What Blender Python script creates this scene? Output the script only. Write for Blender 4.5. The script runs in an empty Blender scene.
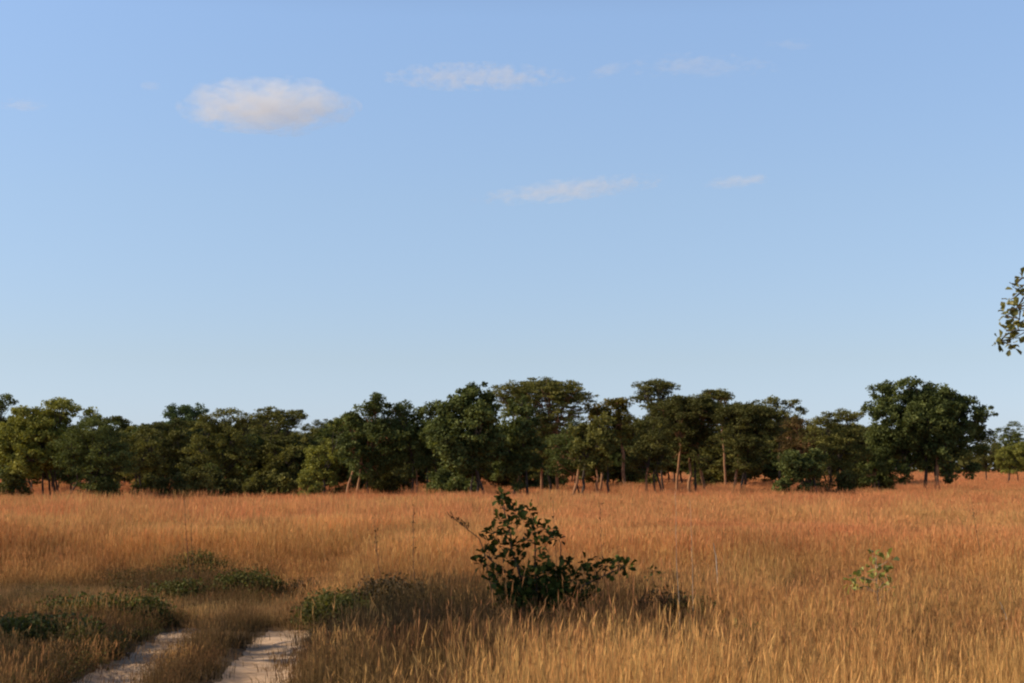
import bpy, math, random
import numpy as np
from mathutils import Vector, noise as mn

SC = bpy.context.scene
COL = SC.collection
F = 1607.0          # focal length in pixels (35 mm on a 22.3 mm sensor)
CAMH = 2.2
HOR = 468.0         # row of the horizon
PITCH = math.atan((HOR - 341.5) / F)
SP, CP = math.sin(PITCH), math.cos(PITCH)

def at(px, py, d):
    """world point seen at pixel (px,py), at distance d ahead of the camera"""
    u = (px - 512) / F; v = (341.5 - py) / F
    y = CP - v * SP; z = SP + v * CP
    return np.array([u / y * d, d, CAMH + z / y * d])

# ------------------------------------------------------------------ helpers
def link(o, parent=None):
    COL.objects.link(o)
    if parent is not None: o.parent = parent
    return o

def make_mesh(name, V, FA, attrs=None, mat=None, smooth=False):
    """V (n,3); FA list of int arrays (m,k) (k = 3, 4)"""
    V = np.asarray(V, dtype=np.float32)
    me = bpy.data.meshes.new(name)
    if not isinstance(FA, (list, tuple)): FA = [FA]
    FA = [np.asarray(f, dtype=np.int32) for f in FA if len(f)]
    me.vertices.add(len(V)); me.vertices.foreach_set('co', V.ravel())
    loops = np.concatenate([f.ravel() for f in FA])
    tot = np.concatenate([np.full(len(f), f.shape[1], np.int32) for f in FA])
    st = np.concatenate([[0], np.cumsum(tot)[:-1]]).astype(np.int32)
    me.loops.add(len(loops)); me.loops.foreach_set('vertex_index', loops)
    me.polygons.add(len(tot)); me.polygons.foreach_set('loop_start', st)
    me.polygons.foreach_set('loop_total', tot)
    if smooth: me.polygons.foreach_set('use_smooth', np.ones(len(tot), bool))
    for k, a in (attrs or {}).items():
        at_ = me.attributes.new(k, 'FLOAT', 'POINT')
        at_.data.foreach_set('value', np.asarray(a, np.float32))
    me.update(calc_edges=True)
    if mat: me.materials.append(mat)
    return me

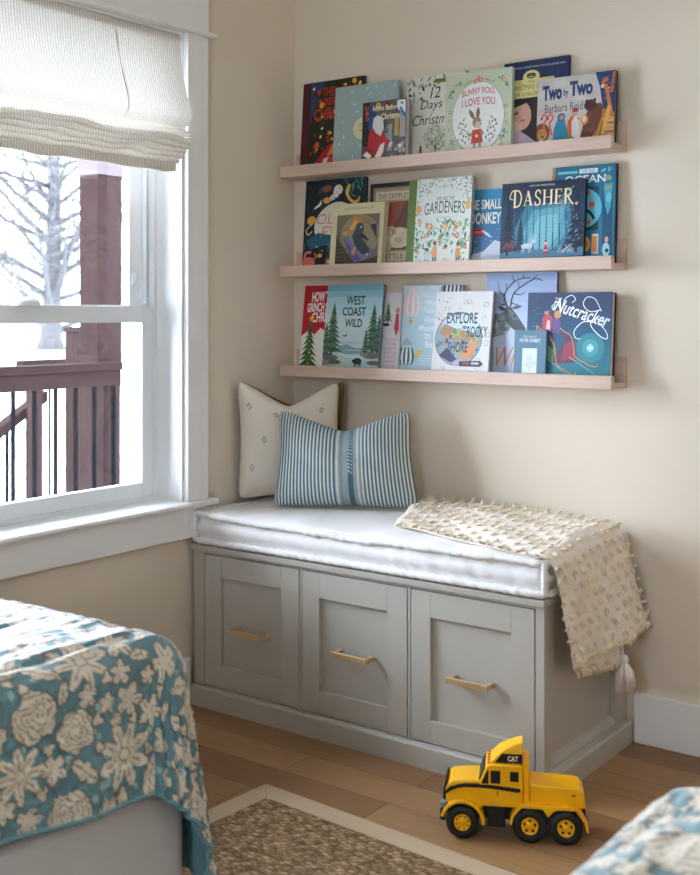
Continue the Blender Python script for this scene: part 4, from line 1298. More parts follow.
def a_under(A):
    a = A.a
    A.rect(0, a, 0, 1, '17282e')
    A.speck(44, ['1f3a44', '24505c', '16343c', '2b5a5a', '0f1c22'], 0, a, 0, 1, .03, .08, .5)
    for k in range(14): A.leaf(A.r.uniform(.55, a - .05), A.r.uniform(.82, .98), .09, A.r.uniform(0, 6.3), '4f9aa0', .18)
    A.ell(.40, .53, .27, .20, 'd9d6cc', .5, 30); A.ell(.38, .80, .05, .03, 'cfc9bd', .5)
    A.leaf(.12, .68, .14, .5, 'e6e2d8', .22); A.leaf(.18, .70, .10, 1.0, 'e6e2d8', .22)
    A.text('OLLA', .18, .60, .51, .63, 'd08878', shear=.25); A.text('EVE', .24, .58, .36, .49, 'd08878', shear=.25)
    A.ell(.10, .56, .06, .045, 'e3a63a', .3); A.curve([(.12, .52), (.04, .46), (.06, .40), (.12, .44)], .014, 'd9c8a0')
    A.ell(.30, .77, .05, .035, 'e0a060'); A.ell(.45, .88, .06, .055, 'e3e3e0'); A.ell(.42, .84, .03, .05, 'dcdcd8', .5)
    A.curve([(.60, .93), (.57, .84), (.62, .76), (.70, .73), (.74, .79)], .045, 'e0b23c', .02); A.leaf(.66, .74, .09, .1, 'e0b23c', .3)
    A.poly([(.04, .34), (.2, .42), (.55, .36), (.6, .24), (.3, .28), (.1, .24)], '28607c'); A.poly([(.3, .3), (.5, .33), (.56, .25), (.4, .22)], '34709a')
    A.ell(.09, .10, .085, .055, 'd9766a'); A.curve([(.03, .14), (.05, .2), (.12, .21)], .03, 'd9766a'); A.curve([(.14, .12), (.19, .16), (.16, .2)], .025, 'c9605a')
    A.ell(.24, .17, .03, .022, 'e3c03a'); A.flower(.36, .10, .05, 'd9764a', 'e8d0a0', 7); A.speck(12, ['d8664a', 'e0c050', '6fb0b0'], .05, a, .02, .95, .006, .014)
    A.ell(.30, .9, .06, .035, 'a04a3a', .2)
def a_goose(A):
    a = A.a
    A.rect(0, a, 0, 1, 'ddd3ac')
    A.text('MOTHER GOOSE', a * .24, a * .80, .905, .94, 'a08a58')
    x0, x1, y0, y1 = .105, a - .075, .03, .83
    A.rect(x0, x1, y0, y1, '7a7462'); A.ell(a * .56, .5, .36, .32, '9a9376', 0, 30)
    A.poly([(x0, y0), (x1, y0), (x1, .2), (.6, .12), (.3, .3), (x0, .5)], '4f4a3c')
    for k in range(20): A.curve([(x0 + .0, .05 + k * .025), (.25, .02 + k * .03), (.32, .1 + k * .028)], .006, ['8a7a48', '3a3428'][k % 2])
    A.poly([(.24, .50), (.32, .26), (.48, .10), (.68, .15), (.80, .28), (.76, .34), (.6, .24), (.46, .34), (.34, .5)], '7c78a8'); A.poly([(.26, .48), (.36, .22), (.5, .12), (.6, .14), (.42, .3)], '5f5c92')
    A.poly([(.40, .50), (.46, .60), (.55, .60), (.60, .44), (.72, .32), (.74, .25), (.62, .22), (.48, .32)], '3f4a58')
    A.ell(.54, .62, .075, .09, '48545f', .3); A.poly([(.58, .55), (.72, .44), (.70, .42), (.55, .5)], '2f3a44'); A.ell(.565, .635, .016, .016, 'e8e4d4')
    A.poly([(.30, .56), (.42, .80), (.56, .79), (.58, .72), (.46, .68), (.38, .55)], 'c98a45'); A.poly([(.34, .60), (.44, .74), (.5, .72), (.42, .6)], 'e0b070')
    A.poly([(.56, .79), (.74, .74), (.82, .5), (.76, .55), (.70, .66), (.6, .7)], 'a87868'); A.poly([(.72, .66), (.84, .68), (.86, .44), (.80, .55)], '3c3a5c')
    A.ell(.44, .26, .035, .05, 'c98a62', .3); A.ell(.47, .32, .025, .025, 'd89a72'); A.ell(.27, .55, .05, .035, 'd0a050')
    A.ell(.70, .22, .018, .018, 'd8cfa0')
def a_lamb(A):
    a = A.a
    A.rect(0, a, 0, 1, '1c2630'); A.rect(.05, a, .03, .95, '9a8468'); A.rect(.08, a, .03, .93, 'b09a7c')
    A.rect(.09, a, .80, .90, 'd8cdb8'); A.text('THE CRIPPLED', .115, a - .06, .81, .875, '5a4c40')
    A.rect(.09, a, .22, .78, '6a4434'); A.poly([(.09, .78), (.2, .5), (.3, .78)], '4c2c22'); A.poly([(.2, .78), (.3, .45), (.42, .6), (.5, .78)], '8d5440'); A.stroke([(.28, .75), (.34, .5)], .03, 'b0402c')
    A.ell(.42, .36, .20, .12, 'd8c8ac'); A.ell(.32, .44, .07, .06, 'c8b498'); A.speck(20, ['e6dac2', 'c0ac90', 'b09a7c'], .2, .6, .25, .46, .02, .04)
    A.rect(.09, a, .04, .20, 'cabca4'); A.text('A LITTLE', .12, .5, .12, .18, '5a4c40'); A.text('LAMB STORY', .12, .55, .055, .10, '5a4c40')
def a_gard(A):
    a = A.a
    A.rect(0, a, 0, 1, 'dfe6df'); A.rect(0, .105, 0, 1, '5d7d2c')
    for k in range(330):
        x = A.r.uniform(.115, a - .01); y = A.r.uniform(.45, 1)
        cx_, d = .47, 0
        if ((x - cx_) / .30) ** 2 + ((y - .62) / .27) ** 2 < 1: continue
        if y < .62 and .2 < x < a - .1: continue
        A.leaf(x, y, A.r.uniform(.02, .034), A.r.uniform(0, 6.3), A.r.choice(['4f5a58', '6d7b76', '3d4846', '93a29a']), .42)
    A.text('WE ARE THE', .37, .60, .745, .79, '56646a'); A.text('GARDENERS', .22, .74, .585, .72, '2c3638', bold=.0, arch=.02); A.rect(.38, .58, .555, .56, '9aa6a4')
    A.ell(.14, .66, .04, .045, 'e0a860'); A.ell(a - .04, .68, .035, .05, 'e3b45c')
    for k in range(120): A.leaf(A.r.uniform(.12, a - .02), A.r.uniform(.14, .5), A.r.uniform(.04, .085), A.r.uniform(.6, 2.6), A.r.choice(['6fa07c', '86b08c', '4f8468', 'a4c4a0', '3f6a58']), .36)
    for (x, y, r, c) in ((.30, .46, .05, 'e58a5c'), (.26, .36, .034, 'e2737a'), (.50, .45, .045, 'e9b06a'), (.66, .47, .04, 'e6a860'), (.62, .41, .03, 'e28a9a'), (.66, .35, .042, 'e2727c'), (.43, .30, .03, 'd9604c'), (.17, .52, .035, 'e6a24a'), (.56, .34, .028, 'f0c8a0'), (.14, .2, .03, 'd9564c'), (.76, .22, .03, 'c84c50')):
        A.flower(x, y, r, c, 'f2d8a0', 7)
    for (x, c1, c2, h) in ((.28, 'cfd8dc', '3f8a5c', .21), (.38, 'e39a5a', '4a5868', .28), (.52, 'e8e0d4', 'c8a090', .24), (.68, 'd8a050', '4a4a50', .26)):
        A.rect(x - .025, x - .005, .02, h * .5, c2); A.rect(x + .005, x + .025, .02, h * .5, c2); A.poly([(x - .035, h * .42), (x + .035, h * .42), (x + .028, h * .8), (x - .028, h * .8)], c1); A.ell(x, h * .92, .022, .026, 'd8a888'); A.ell(x, h * .97, .024, .018, '7a4a30')
    for k in range(30): A.leaf(A.r.choice([A.r.uniform(.11, .2), A.r.uniform(.72, a - .02)]), A.r.uniform(.03, .3), .05, A.r.uniform(0, 6.3), A.r.choice(['7fa88c', 'c9a070', '5c8a72']), .3)
def a_donkey(A):
    a = A.a
    A.grad(0, a, 0, 1, [(0, '6f90ae'), (.3, '3f6f9c'), (1, '2f8ab4')])
    A.text('ONE SMALL', .24, a - .05, .74, .87, 'f0ead8', bold=.02); A.text('DONKEY', .33, a - .05, .55, .70, 'f0ead8', bold=.02)
    A.rect(.34, .54, .40, .49, 'c0282e'); A.text('a story', .36, .52, .425, .465, 'f0d8d0')
    A.poly([(0, 0), (a, 0), (a, .30), (.7, .34), (.55, .2), (.35, .16), (.2, .22), (0, .10)], 'cfd8e6'); A.poly([(.3, .02), (a, .02), (a, .14), (.6, .16)], 'b4c0d6')
    A.speck(36, ['e6eef6'], 0, a, .2, .55, .003, .007); A.leaf(.5, .48, .2, -.6, 'cfe0ee', .16)
    A.ell(.34, .24, .05, .04, '4a4e5c'); A.ell(.42, .27, .03, .025, '5c5a64'); A.rect(.31, .33, .14, .22, '4a4e5c'); A.rect(.37, .385, .14, .22, '4a4e5c')
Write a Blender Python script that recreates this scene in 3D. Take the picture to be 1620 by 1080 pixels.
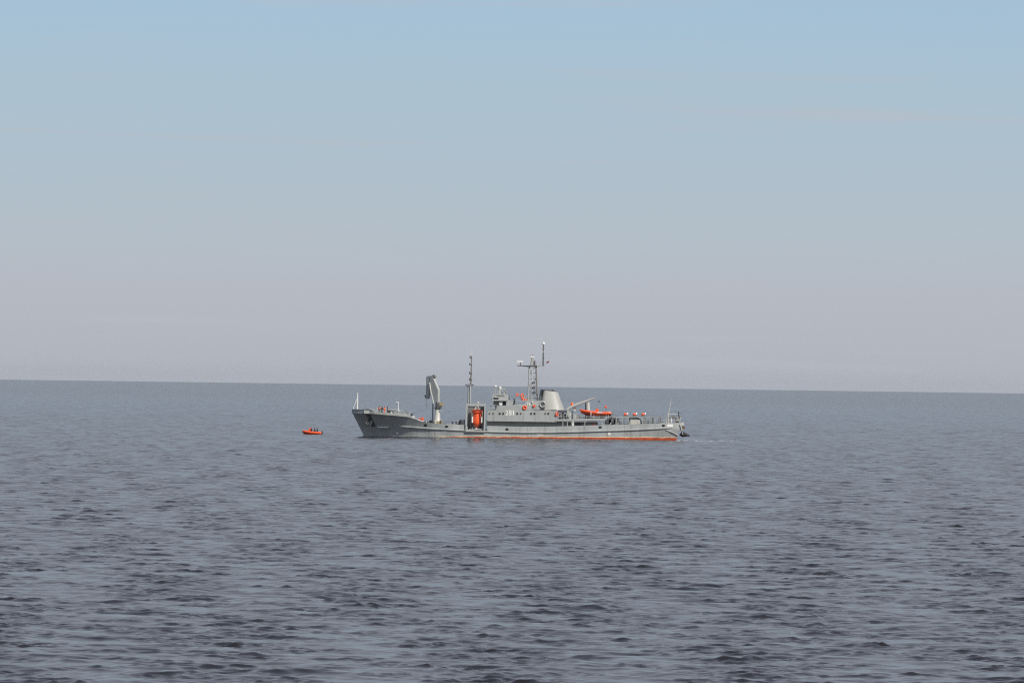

****************************************

Skip the pictures and restate exactly the lines from the beginning of the listing to the line with "SP, CP = math.sin(PITCH), math.cos(PITCH)", that line included.

What Blender Python script creates this scene? Output the script only. Write for Blender 4.5. The script runs in an empty Blender scene.
import bpy, math, random
import numpy as np
from mathutils import Vector, noise as mn

SC = bpy.context.scene
COL = SC.collection
F = 1607.0          # focal length in pixels (35 mm on a 22.3 mm sensor)
CAMH = 2.2
HOR = 468.0         # row of the horizon
PITCH = math.atan((HOR - 341.5) / F)
SP, CP = math.sin(PITCH), math.cos(PITCH)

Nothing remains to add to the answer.